多神教的価値観の強み
「私は無宗教」という日本人は多いと思います。家が「●●宗」なんていっても、そんなのはただの形式で、本当の意味で、仏教徒というわけではないという人々が、ほとんどなのではないでしょうか。
かく言う私も、そういう人間です。
あ、ちがった・・・私の場合は、自分教です(笑)。
ともあれ、特定の宗教を信仰していないという人は、大勢いると思います。しかし、海外の人からすると、宗教がないなんて野蛮と思われるなどという話も聞きます。
ただ、宗教が扱うようなテーマについて、日本人が何も考えていないということではありません。
日本には、古来より「八百万の神」などいう言葉があったり、神仏習合なんてものがあったり、仏教のみならず、海外の宗教も取り入れたりしていて、非常に多神教的な人々だといえます。

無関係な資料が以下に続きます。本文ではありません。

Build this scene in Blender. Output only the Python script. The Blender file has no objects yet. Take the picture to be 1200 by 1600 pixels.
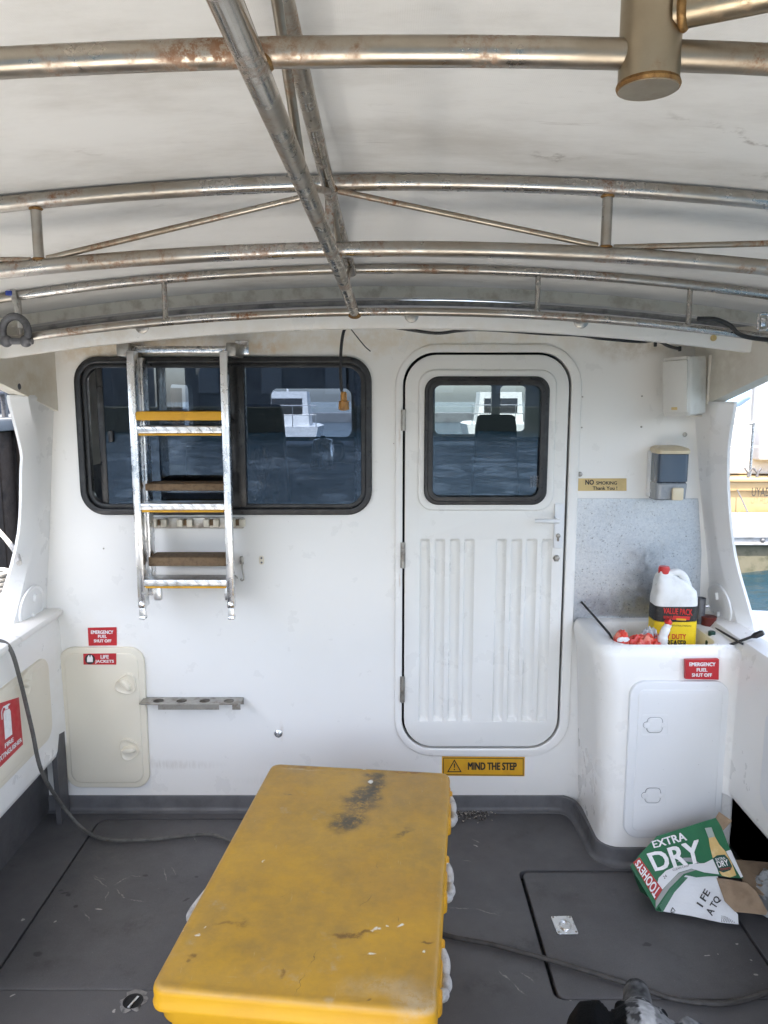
import bpy, bmesh, math, random
from mathutils import Vector, Matrix, noise
R = math.radians
random.seed(7)
S = bpy.context.scene
COL = S.collection

# ------------------------------------------------------------------ camera, sky, sun, exposure
CAM = Vector((0, -2.98, 1.70)); PITCH = R(8.5)
cd = bpy.data.cameras.new('camera'); cam = bpy.data.objects.new('camera', cd); COL.objects.link(cam)
cam.location = CAM; cam.rotation_euler = (R(90) - PITCH, 0, 0)
cd.sensor_fit = 'HORIZONTAL'; cd.sensor_width = 36; cd.lens = 36; cd.clip_start = .02; cd.clip_end = 2000
S.camera = cam
TOSUN = Vector((-.12, -.40, .90)).normalized()
W = bpy.data.worlds.new('World'); S.world = W; W.use_nodes = True
wn = W.node_tree; wn.nodes.clear()
sky = wn.nodes.new('ShaderNodeTexSky'); sky.sky_type = 'NISHITA'; sky.sun_disc = False
sky.sun_elevation = math.asin(TOSUN.z); sky.sun_rotation = math.atan2(TOSUN.x, TOSUN.y)
bg = wn.nodes.new('ShaderNodeBackground'); bg.inputs[1].default_value = .148
wo = wn.nodes.new('ShaderNodeOutputWorld')
sky.dust_density = 2.2; sky.air_density = .9
hs_ = wn.nodes.new('ShaderNodeHueSaturation'); hs_.inputs['Saturation'].default_value = .72
wn.links.new(sky.outputs[0], hs_.inputs['Color']); wn.links.new(hs_.outputs[0], bg.inputs[0]); wn.links.new(bg.outputs[0], wo.inputs[0])
sd = bpy.data.lights.new('sun', 'SUN'); sd.energy = 3.0; sd.angle = R(.5); sd.color = (1, .93, .83)
sun = bpy.data.objects.new('sun', sd); COL.objects.link(sun)
sun.rotation_euler = TOSUN.to_track_quat('Z', 'Y').to_euler()
S.view_settings.view_transform = 'Standard'; S.view_settings.look = 'None'
S.view_settings.gamma = 1; S.view_settings.exposure = 2.54
S.render.engine = 'CYCLES'
S.cycles.max_bounces = 14; S.cycles.diffuse_bounces = 8; S.cycles.glossy_bounces = 6
S.cycles.transparent_max_bounces = 12; S.cycles.caustics_reflective = False; S.cycles.caustics_refractive = False
S.cycles.sample_clamp_indirect = 6
S.cycles.use_denoising = True

# ------------------------------------------------------------------ measuring helpers (pixel of the 1200x1600 photo -> point of the place)
def ray(px, py):
    u = (px - 600) / 1200; v = (800 - py) / 1200
    return Vector((u, math.cos(PITCH) + v * math.sin(PITCH), -math.sin(PITCH) + v * math.cos(PITCH)))
def onY(px, py, Y=0.0):
    d = ray(px, py); return CAM + d * ((Y - CAM.y) / d.y)
def onZ(px, py, Z=0.0):
    d = ray(px, py); return CAM + d * ((Z - CAM.z) / d.z)
def onP(px, py, plane, off=0.0):
    p0, n = plane; d = ray(px, py)
    return CAM + d * ((p0 + n * off - CAM).dot(n) / d.dot(n))
def yplane(Y=0.0): return (Vector((0, Y, 0)), Vector((0, -1, 0)))

# ------------------------------------------------------------------ materials
def new_mat(name):
    m = bpy.data.materials.new(name); m.use_nodes = True
    nt = m.node_tree; nt.nodes.clear()
    b = nt.nodes.new('ShaderNodeBsdfPrincipled'); o = nt.nodes.new('ShaderNodeOutputMaterial')
    nt.links.new(b.outputs[0], o.inputs[0])
    return m, nt, b
class NT:
    """small node-graph writer"""
    def __init__(s, nt):
        s.nt = nt; s.tc = nt.nodes.new('ShaderNodeTexCoord'); s.co = s.tc.outputs['Object']
    def n(s, t, **kw):
        nd = s.nt.nodes.new(t)
        for k, v in kw.items(): setattr(nd, k, v)
        return nd
    def link(s, a, b): s.nt.links.new(a, b)
    def put(s, sock, v):
        if hasattr(v, 'is_linked') or isinstance(v, bpy.types.NodeSocket): s.link(v, sock)
        else: sock.default_value = v
    def noise(s, scale, detail=6, rough=.6, vec=None, dist=0):
        n = s.n('ShaderNodeTexNoise'); n.inputs['Scale'].default_value = scale
        n.inputs['Detail'].default_value = detail; n.inputs['Roughness'].default_value = rough
        n.inputs['Distortion'].default_value = dist
        s.link(vec or s.co, n.inputs['Vector']); return n.outputs['Fac']
    def ramp(s, fac, lo, hi, a=0.0, b=1.0):
        n = s.n('ShaderNodeMapRange', interpolation_type='SMOOTHSTEP'); s.put(n.inputs['Value'], fac)
        n.inputs['From Min'].default_value = lo; n.inputs['From Max'].default_value = hi
        n.inputs['To Min'].default_value = a; n.inputs['To Max'].default_value = b; return n.outputs[0]
    def math(s, op, a, b=0.0):
        n = s.n('ShaderNodeMath', operation=op); s.put(n.inputs[0], a); s.put(n.inputs[1], b); return n.outputs[0]
    def mix(s, fac, a, b):
        n = s.n('ShaderNodeMix', data_type='RGBA'); s.put(n.inputs[0], fac)
        for sock, v in ((n.inputs[6], a), (n.inputs[7], b)):
            if isinstance(v, tuple): sock.default_value = (*v[:3], 1)
            else: s.link(v, sock)
        return n.outputs[2]
    def scaled(s, sc):
        n = s.n('ShaderNodeMapping'); s.link(s.co, n.inputs[0]); n.inputs['Scale'].default_value = sc; return n.outputs[0]
    def bump(s, h, strength, dist=.01, prev=None):
        n = s.n('ShaderNodeBump'); n.inputs['Strength'].default_value = strength; n.inputs['Distance'].default_value = dist
        s.link(h, n.inputs['Height'])
        if prev: s.link(prev, n.inputs['Normal'])
        return n.outputs[0]
    def sep(s):
        n = s.n('ShaderNodeSeparateXYZ'); s.link(s.co, n.inputs[0]); return n.outputs
    def spot(s, c, rad, rotz=0, soft=.5, vec=None):
        n = s.n('ShaderNodeMapping', vector_type='TEXTURE'); s.link(vec or s.co, n.inputs[0])
        n.inputs['Location'].default_value = c; n.inputs['Rotation'].default_value = (0, 0, rotz); n.inputs['Scale'].default_value = rad
        l = s.n('ShaderNodeVectorMath', operation='LENGTH'); s.link(n.outputs[0], l.inputs[0])
        return s.ramp(l.outputs['Value'], 1.0, 1.0 - soft)
    def warped(s, scale, amt):
        n = s.n('ShaderNodeTexNoise'); n.inputs['Scale'].default_value = scale; n.inputs['Detail'].default_value = 5; s.link(s.co, n.inputs['Vector'])
        a = s.n('ShaderNodeVectorMath', operation='SUBTRACT'); s.link(n.outputs['Color'], a.inputs[0]); a.inputs[1].default_value = (.5, .5, .5)
        b = s.n('ShaderNodeVectorMath', operation='SCALE'); s.link(a.outputs[0], b.inputs[0]); b.inputs['Scale'].default_value = amt
        c = s.n('ShaderNodeVectorMath', operation='ADD'); s.link(s.co, c.inputs[0]); s.link(b.outputs[0], c.inputs[1]); return c.outputs[0]

def mk(name, c1, c2=None, scale=6, lo=.45, hi=.7, rough=.5, rvar=.12, metal=0, bump=0, bscale=40, coat=0, dist=.004, spec=.5):
    m, nt, b = new_mat(name); g = NT(nt)
    c2 = c2 or tuple(x * .8 for x in c1)
    f = g.ramp(g.noise(scale), lo, hi)
    g.link(g.mix(f, c1, c2), b.inputs['Base Color'])
    g.link(g.ramp(g.noise(scale * 3), .3, .7, max(.03, rough - rvar), min(1, rough + rvar)), b.inputs['Roughness'])
    b.inputs['Metallic'].default_value = metal; b.inputs['Coat Weight'].default_value = coat
    b.inputs['Specular IOR Level'].default_value = spec
    if bump: g.link(g.bump(g.noise(bscale), bump, dist), b.inputs['Normal'])
    return m

def gelcoat(name, c, dirty, spots=(), amt=1.0, rough=.32, streaks=()):
    m, nt, b = new_mat(name); g = NT(nt)
    col = g.mix(g.ramp(g.noise(1.3, 4), .35, .75, 0, .35), c, tuple(x * y for x, y in zip(c, (.93, .92, .9))))
    grime = g.math('MULTIPLY', g.ramp(g.noise(3.0, 8, .7), .55, .8, 0, amt), g.ramp(g.noise(40, 3), .3, .7, .3, 1))
    col = g.mix(grime, col, dirty)
    w = g.warped(9, .12)
    for (p, rad, k, sc) in spots:
        f = g.math('MULTIPLY', g.spot(p, rad, 0, .95, w), k)
        col = g.mix(g.math('MULTIPLY', f, g.ramp(g.noise(14, 6, .7), .3, .65)), col, sc)
    for (p, rad, k, sc) in streaks:
        f = g.math('MULTIPLY', g.spot(p, rad, 0, .9, g.warped(14, .02)), g.ramp(g.noise(30, 6, .75, g.scaled((3, 1, .5))), .35, .6))
        col = g.mix(g.math('MULTIPLY', f, k), col, sc)
    speck = g.ramp(g.noise(95, 2, .5), .76, .8, 0, .55)
    col = g.mix(speck, col, (.16, .13, .1))
    g.link(col, b.inputs['Base Color'])
    g.link(g.ramp(g.noise(7), .3, .7, rough - .07, rough + .14), b.inputs['Roughness'])
    g.link(g.bump(g.noise(2.2, 3), .25, .01, g.bump(g.noise(160, 2), .05, .001)), b.inputs['Normal'])
    return m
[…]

私は、それをわざわざ「宗教」と呼ぶ必要はないと考えます。宗教は、すぐに組織になり、すぐに利権構造になり、すぐに悪用する人が出てくるのでいけません。
敢えて、それを呼ぶというのなら、「宗教観」という言葉でいいでしょう。日本人には、多神教的な「宗教観」を持っている人々が多いのではないかと思うのです。
コレ、とても大事なことです。私たち、多神教的な日本人は、それら「多様な神様」を受け入れることができます。「多様な神様」を受け入れるということは、「多様な正義」を受け入れるということでもあります。ここが大変重要なポイントなのです。
海外をみてみると、一神教の人々の方が圧倒的に多いです。そして、一神教の人たち同士では、それらを互いに認め合ったりすることが非常に難しくなります。それは、今日の宗教の弊害のひとつでもあると言えます。
一神教の世界では、当然、そういう価値観に基づいて、文化が形成されていきます。
ハリウッドで作られたスーパー戦隊・パワーレンジャー、カッコいいです。
「俺たちが正義!悪は、許さない!!!」ってな感じです。分かりやすいし、ワクワクします。でも、単純です。
そして、多神教的な日本人には、ちょっと物足りないところがあるように思うのです。「世の中、そんなに単純じゃないんじゃない?」と感じるのではないでしょうか。
こちら、ちょっと古いですが、パワーレンジャーの本家本元である日本のスーパー戦隊「轟轟戦隊ボウケンジャー」です。
動画内に登場する悪役・リュウオーンは、悪の親玉です。しかし、ただの悪人ではありません。
彼は、元々人間だったのです。しかし、財宝に目がくらんだ仲間に裏切られたことから、人間を憎むようになり、人類を滅ぼすことを決意するようになったといいます。「リュウオーンが正しい!」などとは思いませんが、彼には彼なりの正義があるということです。
子供向けの番組で、そんなテーマを扱えるのが、多神教的な世界観が許される日本の素晴らしさではないかと思うのです。
結局、それぞれに正義があるんじゃない?ってことです。
人口増加と資源・食料に関する問題は、私たちも何度か耳にしたことがあります。ただし、それに対する解決策については、よく分かりません。
そんななか、そうした問題の深刻性を真正面からとらえて、何とかしようとしている人たちがいても不思議ではないです。
異論はあるでしょう。「彼らこそが正義!」などと、もろ手を挙げて賛同するつもりもないです。そして仮に、こうした問題の解決を図るために、超管理社会や人類の家畜化のようなものが、推し進められるとしたら、それはある種の悲劇的な出来事であるといえます。
でも、彼らには彼らなりの正義があるかもしれないということです。
うん?やり方が気に喰わない?そしたら、どうします?闘います?
そうすると「天使 vs 悪魔」みたいな戦いになります。どちらが正しいか、力で決着をつけようってことです。それじゃぁ、パワーレンジャーと一緒です。
私は、そんなの御免被ります。そんな戦いには付き合いません。
多神教的な価値観をもって接すれば、「それぞれに正義があるんじゃない?」ってことです。そして、私自身にも曲げられない正義があります。それは、こんな世界の中で、どちらかに与するようなものではありません。
「我関せず、我が道を往く」でいかさせていただきます。それをスッとできるのが、日本の多神教的な価値観の強みなのではないでしょうか。